Jaws dropped in Paris on Monday as Catherine McKenna, Canada’s environment and climate change minister, announced that Canada supported a bold goal of 1.5 degrees Celsius— a half a degree less than most of the major countries are arguing for at COP21.
Lewis once chaired the 1988 World Conference on the Changing Atmosphere, which drafted the first-ever comprehensive policy on climate change. He's concerned that policies like B.C.'s carbon tax and Alberta’s new climate plan aren't going to be enough to reach the 1.5 degree ceiling.
He said the world is hurtling toward drastic change of four degree warming, and that the Trudeau government urgently needs to implement the policies to achieve the goal stated in Paris.
“We’re heading toward four per cent,” Lewis said. “The real climatologists and environmentalists know it, and they’re panic-stricken by the prospect, and so it is extremely useful to have a country like Canada coming back into the fold and talking about 1.5. But unless we mirror it in our own policy, it is illusionary.”
“It’s very easy to take these strong stands, particularly when Canada has been such an outlier for years. Everybody breathes a sigh of relief to hear the new Minister of the Environment say what she says, but it’s hardly enough.”
From tar sands expansion to complete stop: a complete U-turn on policy
On the phone from Pasadena, California, Merchants of Doubt author Erik Conway told National Observer he was surprised to hear of the Canadian government’s reversal on climate change because previously it had been “full bore” on expanding the tar sands.

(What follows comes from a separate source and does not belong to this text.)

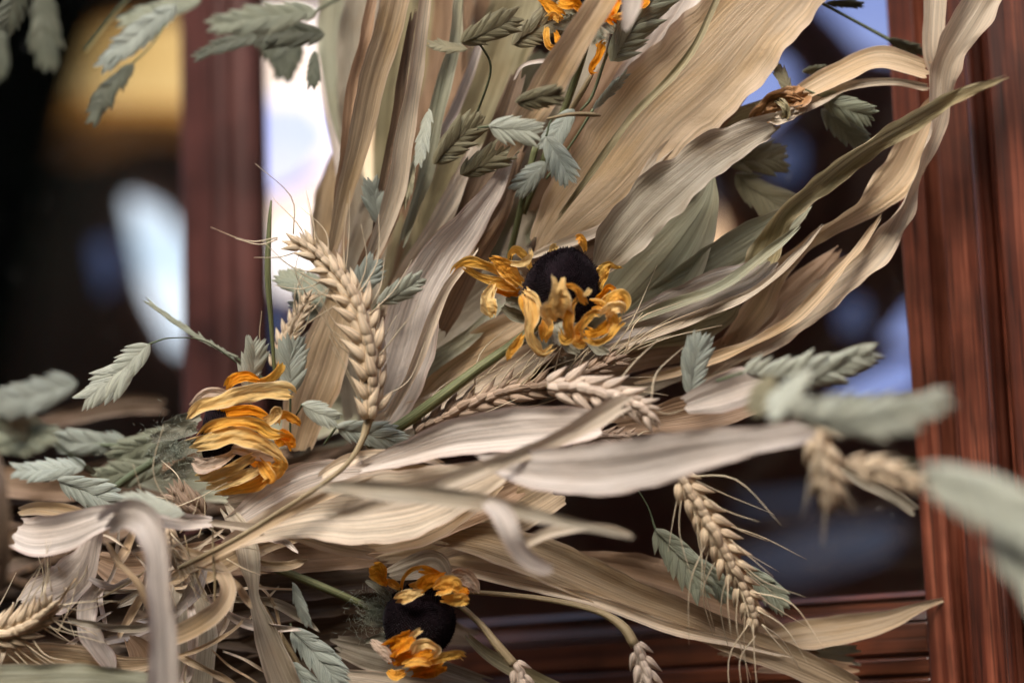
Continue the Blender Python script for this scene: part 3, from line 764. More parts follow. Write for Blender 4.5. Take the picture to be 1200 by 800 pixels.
husk('broad pale husk folded below the crossing strip', 'pale',
     [(262, 640, -1.2, 16, 0), (310, 618, -1.4, 34, 0), (370, 600, -1.6, 62, 0), (430, 596, -1.8, 84, 0), (490, 588, -2, 78, 0), (548, 566, -2.2, 52, 0), (606, 540, -2.6, 22, 0)], cup=.14, ruffle=.03, seed=85)
husk('tan underside of the folded broad husk near the lower flower', 'tan',
     [(400, 640, -.6, 8, 0), (450, 632, -.7, 30, 0), (505, 612, -.8, 44, 0), (552, 588, -.8, 30, 0), (590, 566, -.8, 10, 0)], cup=.2, seed=86)
husk('small lavender white husk beside the left flower', 'white',
     [(268, 616, -.3, 20, 0), (318, 584, -.3, 40, 0), (368, 562, -.4, 38, 0), (420, 552, -.7, 26, 0), (480, 556, -1, 16, 0), (540, 560, -1.2, 6, 0)], cup=.16, seed=87)
husk('thin straw strip winding below the wheat stalk', 'tan',
     [(560, 556, -1.9, 6, 0), (490, 548, -1.6, 9, 10), (430, 566, -1.7, 9, 0), (360, 590, -1.9, 10, 0), (300, 622, -1.8, 12, 0), (240, 655, -1.6, 14, 0), (190, 680, -1.2, 10, 0)], cup=.25)
husk('tan brown husk angled under the blurred whitish husk', 'tan',
     [(655, 566, .8, 50, 0), (612, 592, .8, 56, 0), (560, 618, .9, 46, 0), (500, 644, 1.1, 28, 0), (440, 655, 1.4, 14, 0)], cup=.1, seed=89)
husk('darker brown husk left of the angled tan one', 'brown',
     [(610, 566, .2, 30, 0), (570, 585, .2, 44, 0), (520, 605, .3, 46, 0), (460, 628, .6, 30, 0), (410, 645, 1, 14, 0)], cup=.1)
husk('forked blurred pinkish husk floating low in the middle', 'white',
     [(566, 586, -6.0, 10, 0), (586, 600, -6.3, 26, 0), (598, 625, -6.4, 24, 0), (612, 650, -6.2, 22, 0), (632, 664, -6, 18, 0), (650, 668, -5.8, 10, 0)], ruffle=.06, seed=91)
husk('long blurred grey strip tapering right over the forked husk', 'grey',
     [(370, 570, -5.2, 10, 0), (440, 574, -5.6, 22, 0), (510, 582, -5.8, 22, 0), (580, 592, -6, 20, 0), (650, 608, -6.2, 14, 0), (745, 630, -6.4, 5, 0)], cup=.2)
husk('thin blurred strip pointing right below the tapering grey strip', 'pale',
     [(608, 642, -4.6, 8, 0), (640, 624, -4.8, 13, 0), (680, 616, -4.9, 10, 0), (715, 618, -5, 8, 0), (744, 628, -5, 4, 0)], cup=.2)
# --- lower right
husk('long straight tan husk slanting to the bottom edge right of centre', 'tan',
     [(500, 628, .6, 14, 0), (560, 632, .4, 38, 0), (620, 650, .4, 50, 0), (690, 676, .6, 50, 0), (760, 708, .8, 42, 0), (835, 738, 1.0, 38, 0), (915, 768, 1.2, 36, 0), (1010, 812, 1.3, 30, 0)], cup=.12, ruffle=.02, seed=101)
husk('broad brown husk behind the long straight tan one', 'brown',
     [(640, 662, 2.2, 20, 0), (700, 668, 2.0, 46, 0), (770, 686, 1.9, 68, 0), (840, 712, 1.9, 62, 0), (905, 742, 2.1, 34, 0), (960, 768, 2.3, 12, 0)], cup=.1, seed=102)
husk('curled tan husk tip pointing at the door stile', 'tan',
     [(840, 764, 2.2, 12, 0), (900, 752, 2.0, 24, 10), (950, 742, 1.9, 38, 15), (1000, 734, 1.9, 34, 15), (1045, 724, 2.0, 22, 10), (1082, 710, 2.2, 10, 0), (1112, 700, 2.4, 4, 0)], cup=.2, ruffle=.04, seed=103)
husk('frayed greenish husk end just below the curled tan tip', 'green',
     [(860, 770, 2.4, 10, 0), (920, 765, 2.3, 20, 0), (970, 766, 2.3, 22, 0), (1010, 768, 2.4, 24, 0)], jag=.14, seed=104)
husk('frayed brown husk end above the bottom of the long tan husk', 'brown',
     [(880, 780, 1.9, 14, 0), (940, 780, 1.9, 24, 0), (1008, 788, 2.0, 22, 0)], jag=.16)
husk('slender pale blade running from the lower flower to the right', 'pale',
     [(500, 660, .9, 5, 0), (560, 672, .7, 10, 0), (640, 690, .5, 13, 0), (720, 712, .6, 14, 0), (800, 738, .8, 14, 0), (870, 756, 1, 8, 0), (930, 770, 1.2, 4, 0)], cup=.3)
husk('tan strip above the slender blade behind the lower flower', 'tan',
     [(440, 655, 1.8, 12, 0), (520, 655, 1.6, 30, 0), (600, 668, 1.5, 34, 0), (680, 690, 1.6, 26, 0), (760, 722, 1.8, 14, 0)], cup=.12)
husk('greyish papery husk scrap touching the top of the lower flower', 'grey',
     [(452, 674, .6, 14, 0), (480, 666, .5, 28, 0), (510, 660, .5, 30, 0), (526, 680, .6, 14, 0)], ruffle=.1)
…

“That climate target means that development all has to stop,” Conway said. “That’s quite a change of direction for any country.”
Conway's book, which was recently made into an award-winning documentary, explores how scientists with strong ties to the fossil fuel industry helped "deliberate obfuscation" and slow down major policy decisions on climate change.
According to Conway, many of the low-laying islands are pushing for the 1.5 degree scenario in the hopes it will mitigate sea level rise and prevent them from vanishing altogether.
With that in mind, he's shocked the U.S. isn’t backing the lower target, as many major states like Florida and Louisiana would lose vast amounts of land when the sea level rises.
Conway said it's "hard to see" at this point how Canada will achieve its target, as both the 1.5 degree, and even the less ambitious two degree, target require "negative emissions", through technologies that remove carbon dioxide from the air or after combustion processes. This would require the widespread adoption of carbon capture and storage technologies, which Canada has only begun to delve into in recent years.